• TO BE DONE
Every line from the first one to the line containing "WARM = (1.0, 0.945, 0.77)" should be echoed exactly; leave out the rest.

• SUPPLIED DATA
## START
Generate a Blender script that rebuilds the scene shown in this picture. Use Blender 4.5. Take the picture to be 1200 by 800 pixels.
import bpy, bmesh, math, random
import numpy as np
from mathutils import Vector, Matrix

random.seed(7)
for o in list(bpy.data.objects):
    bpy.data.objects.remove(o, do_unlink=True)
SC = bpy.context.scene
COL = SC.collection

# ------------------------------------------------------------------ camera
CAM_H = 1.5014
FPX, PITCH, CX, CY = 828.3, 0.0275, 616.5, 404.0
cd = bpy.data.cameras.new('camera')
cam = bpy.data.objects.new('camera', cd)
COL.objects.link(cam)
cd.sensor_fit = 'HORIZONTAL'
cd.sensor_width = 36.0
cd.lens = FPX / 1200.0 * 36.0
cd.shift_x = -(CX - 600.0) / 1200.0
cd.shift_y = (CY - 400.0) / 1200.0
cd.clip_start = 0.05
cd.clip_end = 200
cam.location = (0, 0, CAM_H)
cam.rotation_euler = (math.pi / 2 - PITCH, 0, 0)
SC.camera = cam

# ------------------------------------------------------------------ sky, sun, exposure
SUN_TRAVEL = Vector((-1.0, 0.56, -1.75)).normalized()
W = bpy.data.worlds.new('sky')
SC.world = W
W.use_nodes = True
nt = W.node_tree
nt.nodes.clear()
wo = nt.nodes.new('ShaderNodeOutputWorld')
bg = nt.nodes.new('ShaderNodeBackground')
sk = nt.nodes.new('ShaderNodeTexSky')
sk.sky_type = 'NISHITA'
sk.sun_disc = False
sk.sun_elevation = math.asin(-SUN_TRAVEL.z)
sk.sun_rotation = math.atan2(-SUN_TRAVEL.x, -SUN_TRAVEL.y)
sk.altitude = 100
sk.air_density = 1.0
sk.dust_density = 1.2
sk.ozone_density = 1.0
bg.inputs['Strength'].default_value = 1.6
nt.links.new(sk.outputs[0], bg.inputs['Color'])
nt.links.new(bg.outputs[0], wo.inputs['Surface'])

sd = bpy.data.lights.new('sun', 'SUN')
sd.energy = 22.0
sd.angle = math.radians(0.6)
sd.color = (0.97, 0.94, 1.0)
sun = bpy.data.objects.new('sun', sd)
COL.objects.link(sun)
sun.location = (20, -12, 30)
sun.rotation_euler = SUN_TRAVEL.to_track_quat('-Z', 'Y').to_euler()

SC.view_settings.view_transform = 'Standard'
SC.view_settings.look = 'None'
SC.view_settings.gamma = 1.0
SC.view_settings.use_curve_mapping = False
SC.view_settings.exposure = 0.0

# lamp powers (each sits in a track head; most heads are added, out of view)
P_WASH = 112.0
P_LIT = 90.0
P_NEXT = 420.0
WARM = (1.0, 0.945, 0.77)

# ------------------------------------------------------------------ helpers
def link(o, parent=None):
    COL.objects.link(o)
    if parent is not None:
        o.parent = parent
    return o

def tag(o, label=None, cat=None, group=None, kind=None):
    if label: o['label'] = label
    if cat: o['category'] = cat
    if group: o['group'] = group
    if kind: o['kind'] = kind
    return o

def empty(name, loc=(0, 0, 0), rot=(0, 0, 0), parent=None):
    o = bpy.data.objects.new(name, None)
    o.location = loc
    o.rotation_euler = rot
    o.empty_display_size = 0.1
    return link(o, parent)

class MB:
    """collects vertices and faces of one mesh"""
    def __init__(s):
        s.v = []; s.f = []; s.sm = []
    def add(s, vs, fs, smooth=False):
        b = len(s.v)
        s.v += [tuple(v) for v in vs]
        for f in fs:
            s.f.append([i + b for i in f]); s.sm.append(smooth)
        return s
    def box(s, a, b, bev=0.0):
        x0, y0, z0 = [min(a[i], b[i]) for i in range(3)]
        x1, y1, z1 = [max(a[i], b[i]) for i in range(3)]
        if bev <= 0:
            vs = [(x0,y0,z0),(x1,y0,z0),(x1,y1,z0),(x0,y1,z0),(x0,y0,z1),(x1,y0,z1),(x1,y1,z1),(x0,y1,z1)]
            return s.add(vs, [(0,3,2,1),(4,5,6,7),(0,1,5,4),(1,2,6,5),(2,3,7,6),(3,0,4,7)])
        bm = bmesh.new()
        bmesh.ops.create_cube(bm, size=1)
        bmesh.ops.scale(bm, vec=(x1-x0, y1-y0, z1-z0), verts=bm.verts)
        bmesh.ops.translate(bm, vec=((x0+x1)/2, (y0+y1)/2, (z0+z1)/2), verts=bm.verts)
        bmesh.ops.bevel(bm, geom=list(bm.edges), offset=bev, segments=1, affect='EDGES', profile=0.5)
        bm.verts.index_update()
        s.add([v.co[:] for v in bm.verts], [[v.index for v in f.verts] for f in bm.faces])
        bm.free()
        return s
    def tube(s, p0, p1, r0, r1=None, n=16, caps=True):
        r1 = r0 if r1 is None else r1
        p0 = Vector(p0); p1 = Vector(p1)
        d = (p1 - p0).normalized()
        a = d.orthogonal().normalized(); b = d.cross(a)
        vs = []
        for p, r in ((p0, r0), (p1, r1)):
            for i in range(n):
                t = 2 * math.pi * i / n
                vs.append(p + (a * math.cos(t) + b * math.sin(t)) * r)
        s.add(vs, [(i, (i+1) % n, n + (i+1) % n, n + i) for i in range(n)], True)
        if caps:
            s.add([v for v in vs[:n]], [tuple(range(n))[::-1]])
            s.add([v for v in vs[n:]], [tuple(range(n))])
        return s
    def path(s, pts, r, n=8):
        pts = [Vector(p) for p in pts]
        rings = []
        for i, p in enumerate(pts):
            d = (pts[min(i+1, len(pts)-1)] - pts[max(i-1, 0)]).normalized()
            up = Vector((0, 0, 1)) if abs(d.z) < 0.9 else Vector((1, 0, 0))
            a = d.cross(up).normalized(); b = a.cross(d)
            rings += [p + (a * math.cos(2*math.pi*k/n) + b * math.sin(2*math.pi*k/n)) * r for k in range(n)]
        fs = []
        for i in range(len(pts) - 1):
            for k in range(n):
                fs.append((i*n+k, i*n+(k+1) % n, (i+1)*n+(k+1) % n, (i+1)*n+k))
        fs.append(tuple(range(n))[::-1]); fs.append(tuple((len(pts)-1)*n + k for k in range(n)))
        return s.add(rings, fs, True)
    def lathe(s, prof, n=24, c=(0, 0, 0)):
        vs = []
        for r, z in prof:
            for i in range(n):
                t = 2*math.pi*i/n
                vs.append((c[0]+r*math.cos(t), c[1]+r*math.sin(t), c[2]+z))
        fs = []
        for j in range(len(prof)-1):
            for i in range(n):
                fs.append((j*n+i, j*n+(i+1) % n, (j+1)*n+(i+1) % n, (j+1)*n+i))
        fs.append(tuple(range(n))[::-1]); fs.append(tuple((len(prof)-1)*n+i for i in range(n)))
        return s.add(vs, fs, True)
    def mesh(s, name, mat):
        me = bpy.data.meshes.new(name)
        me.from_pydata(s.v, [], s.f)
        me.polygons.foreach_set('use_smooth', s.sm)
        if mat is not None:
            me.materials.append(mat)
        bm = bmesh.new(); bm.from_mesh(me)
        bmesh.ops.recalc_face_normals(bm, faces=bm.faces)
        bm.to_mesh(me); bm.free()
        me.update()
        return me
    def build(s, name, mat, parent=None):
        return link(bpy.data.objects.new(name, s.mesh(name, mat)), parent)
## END
• TASK RESULT
Generate a Blender script that rebuilds the scene shown in this picture. Use Blender 4.5. Take the picture to be 1200 by 800 pixels.
import bpy, bmesh, math, random
import numpy as np
from mathutils import Vector, Matrix

random.seed(7)
for o in list(bpy.data.objects):
    bpy.data.objects.remove(o, do_unlink=True)
SC = bpy.context.scene
COL = SC.collection

# ------------------------------------------------------------------ camera
CAM_H = 1.5014
FPX, PITCH, CX, CY = 828.3, 0.0275, 616.5, 404.0
cd = bpy.data.cameras.new('camera')
cam = bpy.data.objects.new('camera', cd)
COL.objects.link(cam)
cd.sensor_fit = 'HORIZONTAL'
cd.sensor_width = 36.0
cd.lens = FPX / 1200.0 * 36.0
cd.shift_x = -(CX - 600.0) / 1200.0
cd.shift_y = (CY - 400.0) / 1200.0
cd.clip_start = 0.05
cd.clip_end = 200
cam.location = (0, 0, CAM_H)
cam.rotation_euler = (math.pi / 2 - PITCH, 0, 0)
SC.camera = cam

# ------------------------------------------------------------------ sky, sun, exposure
SUN_TRAVEL = Vector((-1.0, 0.56, -1.75)).normalized()
W = bpy.data.worlds.new('sky')
SC.world = W
W.use_nodes = True
nt = W.node_tree
nt.nodes.clear()
wo = nt.nodes.new('ShaderNodeOutputWorld')
bg = nt.nodes.new('ShaderNodeBackground')
sk = nt.nodes.new('ShaderNodeTexSky')
sk.sky_type = 'NISHITA'
sk.sun_disc = False
sk.sun_elevation = math.asin(-SUN_TRAVEL.z)
sk.sun_rotation = math.atan2(-SUN_TRAVEL.x, -SUN_TRAVEL.y)
sk.altitude = 100
sk.air_density = 1.0
sk.dust_density = 1.2
sk.ozone_density = 1.0
bg.inputs['Strength'].default_value = 1.6
nt.links.new(sk.outputs[0], bg.inputs['Color'])
nt.links.new(bg.outputs[0], wo.inputs['Surface'])

sd = bpy.data.lights.new('sun', 'SUN')
sd.energy = 22.0
sd.angle = math.radians(0.6)
sd.color = (0.97, 0.94, 1.0)
sun = bpy.data.objects.new('sun', sd)
COL.objects.link(sun)
sun.location = (20, -12, 30)
sun.rotation_euler = SUN_TRAVEL.to_track_quat('-Z', 'Y').to_euler()

SC.view_settings.view_transform = 'Standard'
SC.view_settings.look = 'None'
SC.view_settings.gamma = 1.0
SC.view_settings.use_curve_mapping = False
SC.view_settings.exposure = 0.0

# lamp powers (each sits in a track head; most heads are added, out of view)
P_WASH = 112.0
P_LIT = 90.0
P_NEXT = 420.0
WARM = (1.0, 0.945, 0.77)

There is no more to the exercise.